Thursday, September 29, 2005

Day 25 - Final thoughts

Day 25 – the final day – from Amarillo, where this Best Western is located in one of less-than-desirable parts of town. Come to think of it, when speaking of Amarillo, isn’t that redundant?
So why did I do this in the first place? One word sums it up: hatred. Well, gosh that’s harsh, so let’s go with extreme dislike. And the focus of such feelings? Airlines, airports and air travel. I can’t stand any of them, so I drove.
There was a time in this nation when it was exciting to fly on an airplane and those who worked for the airlines made it extra special. They made you feel special – from curb to seat. You were more than a customer; you were an invited guest and made to feel welcome. Meals were free and edible, personal needs were accommodated and everyone enjoyed themselves.
Today, you are just a number on a seat and nothing more. Personal service? That went out the window like Goldfinger in the finale of his fight with James Bond.
Airports are collectors of all things bad in society from oppressive security measures to being forced to congregate with idiot people (many of whom walk around talking to themselves wearing stupid Star Trek-like ear devices fit only for Vulcans). Delays are so common that ought to be the norm. God forbid that a plane should depart and land on time or that it should actually taxi directly to the gate instead of sitting for hours waiting for a parking space. Perhaps they all need those blue handicap placards.

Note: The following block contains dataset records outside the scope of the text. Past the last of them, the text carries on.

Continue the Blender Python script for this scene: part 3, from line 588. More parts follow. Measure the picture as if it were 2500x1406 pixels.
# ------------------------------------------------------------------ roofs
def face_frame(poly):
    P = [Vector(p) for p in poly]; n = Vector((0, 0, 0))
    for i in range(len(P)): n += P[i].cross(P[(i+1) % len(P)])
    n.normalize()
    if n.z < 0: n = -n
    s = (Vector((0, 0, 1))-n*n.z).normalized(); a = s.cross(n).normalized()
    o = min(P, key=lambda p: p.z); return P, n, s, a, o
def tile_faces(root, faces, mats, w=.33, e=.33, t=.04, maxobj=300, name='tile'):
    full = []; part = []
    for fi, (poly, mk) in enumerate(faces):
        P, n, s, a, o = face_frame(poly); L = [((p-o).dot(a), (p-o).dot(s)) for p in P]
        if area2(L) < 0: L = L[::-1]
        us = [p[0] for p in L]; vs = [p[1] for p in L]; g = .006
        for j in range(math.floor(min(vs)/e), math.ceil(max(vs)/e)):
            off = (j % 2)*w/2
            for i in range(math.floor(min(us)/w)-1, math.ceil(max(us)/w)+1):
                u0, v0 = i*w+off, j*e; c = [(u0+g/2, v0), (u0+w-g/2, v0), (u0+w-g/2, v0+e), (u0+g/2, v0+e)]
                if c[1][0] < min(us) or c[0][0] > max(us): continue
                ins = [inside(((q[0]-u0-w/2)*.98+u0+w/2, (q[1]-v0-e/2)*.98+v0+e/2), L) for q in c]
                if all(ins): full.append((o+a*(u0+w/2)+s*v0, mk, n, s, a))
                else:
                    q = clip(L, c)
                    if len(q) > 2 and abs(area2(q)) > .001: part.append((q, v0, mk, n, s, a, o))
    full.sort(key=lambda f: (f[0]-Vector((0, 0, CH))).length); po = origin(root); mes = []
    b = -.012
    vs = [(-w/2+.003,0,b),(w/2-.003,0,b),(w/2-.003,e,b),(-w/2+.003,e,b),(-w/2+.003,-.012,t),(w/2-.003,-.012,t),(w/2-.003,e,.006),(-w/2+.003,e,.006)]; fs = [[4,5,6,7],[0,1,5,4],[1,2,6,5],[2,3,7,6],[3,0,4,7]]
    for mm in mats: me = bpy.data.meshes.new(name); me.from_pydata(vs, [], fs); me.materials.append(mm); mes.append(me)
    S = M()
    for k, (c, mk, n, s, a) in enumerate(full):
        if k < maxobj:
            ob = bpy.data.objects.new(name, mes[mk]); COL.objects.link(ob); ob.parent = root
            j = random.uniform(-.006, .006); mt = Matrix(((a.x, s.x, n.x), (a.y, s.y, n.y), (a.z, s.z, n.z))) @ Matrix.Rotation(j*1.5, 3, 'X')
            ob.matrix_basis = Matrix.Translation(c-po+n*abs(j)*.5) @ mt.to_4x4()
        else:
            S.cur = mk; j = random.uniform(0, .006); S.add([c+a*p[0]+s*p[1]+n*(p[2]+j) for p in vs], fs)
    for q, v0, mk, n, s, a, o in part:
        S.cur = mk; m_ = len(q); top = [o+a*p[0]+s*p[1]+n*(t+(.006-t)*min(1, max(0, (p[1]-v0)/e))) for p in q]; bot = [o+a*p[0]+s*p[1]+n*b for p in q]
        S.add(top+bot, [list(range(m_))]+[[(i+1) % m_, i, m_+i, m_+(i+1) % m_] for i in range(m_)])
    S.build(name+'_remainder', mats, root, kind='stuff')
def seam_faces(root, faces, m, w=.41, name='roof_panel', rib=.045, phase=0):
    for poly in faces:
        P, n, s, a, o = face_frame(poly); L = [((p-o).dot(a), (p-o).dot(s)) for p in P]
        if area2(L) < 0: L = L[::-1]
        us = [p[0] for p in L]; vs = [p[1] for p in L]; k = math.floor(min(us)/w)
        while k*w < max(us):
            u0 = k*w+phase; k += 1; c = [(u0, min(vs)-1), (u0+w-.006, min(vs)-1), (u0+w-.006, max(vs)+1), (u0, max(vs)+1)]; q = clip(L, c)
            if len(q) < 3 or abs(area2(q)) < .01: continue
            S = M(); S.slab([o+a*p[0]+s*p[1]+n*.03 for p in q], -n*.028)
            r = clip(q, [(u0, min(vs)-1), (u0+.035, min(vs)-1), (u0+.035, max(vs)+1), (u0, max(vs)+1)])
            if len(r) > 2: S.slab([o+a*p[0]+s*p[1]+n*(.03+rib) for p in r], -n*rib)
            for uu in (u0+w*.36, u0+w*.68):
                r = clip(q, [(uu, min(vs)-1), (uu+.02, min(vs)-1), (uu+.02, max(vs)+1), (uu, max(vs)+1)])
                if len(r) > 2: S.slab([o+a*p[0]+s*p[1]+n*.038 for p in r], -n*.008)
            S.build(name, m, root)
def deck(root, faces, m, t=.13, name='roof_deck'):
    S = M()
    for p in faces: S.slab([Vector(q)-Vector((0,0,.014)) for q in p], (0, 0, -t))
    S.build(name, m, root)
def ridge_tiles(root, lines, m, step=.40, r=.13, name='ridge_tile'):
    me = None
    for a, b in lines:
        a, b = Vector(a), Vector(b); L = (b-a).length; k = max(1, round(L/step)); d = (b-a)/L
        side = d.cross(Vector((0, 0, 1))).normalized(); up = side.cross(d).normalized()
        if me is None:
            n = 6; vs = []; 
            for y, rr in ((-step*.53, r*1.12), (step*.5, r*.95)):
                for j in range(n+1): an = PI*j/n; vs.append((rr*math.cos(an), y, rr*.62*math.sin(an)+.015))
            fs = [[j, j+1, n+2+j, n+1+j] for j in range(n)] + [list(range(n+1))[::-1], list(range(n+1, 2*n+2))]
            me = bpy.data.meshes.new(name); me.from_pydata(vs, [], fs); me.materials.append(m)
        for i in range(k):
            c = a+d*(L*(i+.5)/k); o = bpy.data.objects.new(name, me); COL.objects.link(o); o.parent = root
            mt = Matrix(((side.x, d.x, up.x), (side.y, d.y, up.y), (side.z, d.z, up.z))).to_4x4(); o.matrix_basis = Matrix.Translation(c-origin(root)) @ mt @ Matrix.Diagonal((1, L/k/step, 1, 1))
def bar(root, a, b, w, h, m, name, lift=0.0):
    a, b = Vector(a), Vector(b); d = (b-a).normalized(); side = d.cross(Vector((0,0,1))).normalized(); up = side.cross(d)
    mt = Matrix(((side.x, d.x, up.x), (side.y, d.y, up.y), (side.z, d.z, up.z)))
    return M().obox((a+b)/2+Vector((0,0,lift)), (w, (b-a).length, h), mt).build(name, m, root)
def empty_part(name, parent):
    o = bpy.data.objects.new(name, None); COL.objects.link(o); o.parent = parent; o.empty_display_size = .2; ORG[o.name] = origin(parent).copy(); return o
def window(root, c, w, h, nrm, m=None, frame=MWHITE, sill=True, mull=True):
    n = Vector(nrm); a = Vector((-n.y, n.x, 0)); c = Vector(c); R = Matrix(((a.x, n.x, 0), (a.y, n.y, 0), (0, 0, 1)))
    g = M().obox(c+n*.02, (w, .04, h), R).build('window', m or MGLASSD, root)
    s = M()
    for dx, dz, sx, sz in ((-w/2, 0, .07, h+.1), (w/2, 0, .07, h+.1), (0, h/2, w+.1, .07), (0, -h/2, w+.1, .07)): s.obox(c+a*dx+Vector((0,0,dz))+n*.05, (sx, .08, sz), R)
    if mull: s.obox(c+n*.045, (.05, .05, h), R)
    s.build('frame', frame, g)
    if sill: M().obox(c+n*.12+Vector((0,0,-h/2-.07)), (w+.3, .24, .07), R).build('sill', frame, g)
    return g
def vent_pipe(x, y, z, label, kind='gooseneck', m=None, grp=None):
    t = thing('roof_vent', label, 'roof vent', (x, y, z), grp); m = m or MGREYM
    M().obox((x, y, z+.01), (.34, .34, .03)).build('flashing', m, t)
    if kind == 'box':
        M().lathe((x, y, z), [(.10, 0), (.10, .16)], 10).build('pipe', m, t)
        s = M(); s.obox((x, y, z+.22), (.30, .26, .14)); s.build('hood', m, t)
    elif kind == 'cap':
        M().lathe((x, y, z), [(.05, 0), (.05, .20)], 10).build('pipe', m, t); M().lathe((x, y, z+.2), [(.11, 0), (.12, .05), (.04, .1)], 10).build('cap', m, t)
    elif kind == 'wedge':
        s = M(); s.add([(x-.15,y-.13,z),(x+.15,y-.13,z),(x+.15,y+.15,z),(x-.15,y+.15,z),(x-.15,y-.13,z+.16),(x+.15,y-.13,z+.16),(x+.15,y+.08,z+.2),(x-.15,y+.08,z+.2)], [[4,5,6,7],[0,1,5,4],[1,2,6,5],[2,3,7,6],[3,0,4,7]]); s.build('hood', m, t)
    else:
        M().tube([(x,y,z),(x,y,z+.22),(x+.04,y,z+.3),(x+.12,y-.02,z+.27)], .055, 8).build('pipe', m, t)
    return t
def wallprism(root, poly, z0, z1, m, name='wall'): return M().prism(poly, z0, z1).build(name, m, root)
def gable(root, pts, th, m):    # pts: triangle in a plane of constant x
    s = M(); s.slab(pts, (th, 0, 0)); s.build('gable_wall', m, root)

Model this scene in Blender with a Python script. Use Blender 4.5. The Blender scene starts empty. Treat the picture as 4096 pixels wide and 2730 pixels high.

Nothing is worth wasting precious time of life to be in an airport for any length of time or to be subject to the ill treatment of airlines. I especially hold plenty of wrath for American Airlines because the biggest carrier is also the worst. My prime example (aside from fares that are too high and AA’s role in the Wright Amendment) is that AFTER advertising how they retrofitted their planes to provide more legroom (it was small for pygmies), the company rescinded that directive and squeezed out the extra room for another row.
At 6-6 and more than 350 pounds, I simply don’t fit – no matter what. Buying the coach seat next to me does nothing if you can’t put your knees down from your chest.
Besides, as an old guy from a union town, American avoided bankruptcy on the backs of their employees while their executives continued to garner large bonuses. I don’t like it; I don’t like them: and I won’t do business with them … or any other airline. So I drove.
You might wonder if the added cost because of the ridiculous skyrocketing price of gas made driving unaffordable. I calculated the cost for the trip to Los Angeles and it was $214, which included (conservatively) two tanks in exploring the countryside. With one more fillup to go, I’m at $195 for the return trip, having done a little less exploring. The cost of a round-trip plane ticket might have been equivalent and there was always the chance that I would have had to pay double since I am so much bigger than the average bear. The cost of a first class ticket would not even come close to the gas costs.
I am comfortable with the decision and the whole trip. I just wore out at the end.
In the spirit of commenting about different eating experiences, I must mention a Southern California legend - Tommy’s Hamburgers – another one of Los Angeles’ unique fast food places that cannot be found outside the state’s borders. Although the menu is not as limited as In and Out, it does not carry many more items than our other new favorite joint.
And at Tommy’s, everything, unless told otherwise, comes with … chili. The standard one patty burger has chili, as does the double meat and triple meat, and the French fries and hot dogs.
The fries (sans chili) were disappointing, but the burgers offered a different eating experience. They were topped with lettuce (not shredded), slice of fresh tomato and pickle slices, not the jarred Vlasic kind.
Imagine if Whataburgers were chili burgers instead of mustard burgers. Perhaps they would be more worthy of their over-praise.
In New Mexico, the state franchise is Blake’s Lotaburger and, frankly, it was a whole lotta nothing, especially without a drive-through window. Fries were frozen and burgers lacked any kind of unique taste. However, when driving in the middle of nowhere, beggars cannot be choosers.
As I have written extensively, there is nothing wrong about driving out in the middle of nowhere. You get to experience the kind of magical moments that words can’t describe; yet the images are burned forever into your mind.
Along I-40, you get to see the unique mountain formation known as the Continental Divide. In New Mexico, it looks like a long series of squared-off mountains, magnificently painted in purples, browns and golds. On this morning, clouds topped the mountains like Reddi-Whip on a chocolate sundae and within them was a needed rain, hitting the ground like winning coins from a slot machine.
On my CD player was a song by Bruce Springsteen, a live version of “Human Touch,” one of my favorites by one of my favorites. To me, it was perfect.
Most of the trip had been a continuing series of such moments, sharing them with my wonderful wife and, in turn, sharing them through this blog. I hope it has been interesting reading and slightly insightful. I have been known to make some lucid statements from time to time in the same manner that a blind squirrel finds acorns from time to time.
But once upon a time, I used to be very, very good at this thing called writing. It earned me a less-than-modest existence (living would be a stretch) and I enjoyed sharing my thoughts with readers.
I hope you appreciated receiving it. I hope to share more thoughts in the future. Pass the blog to other people; it won’t be boring.
In the future, I’ll do it from my office, not the front seat.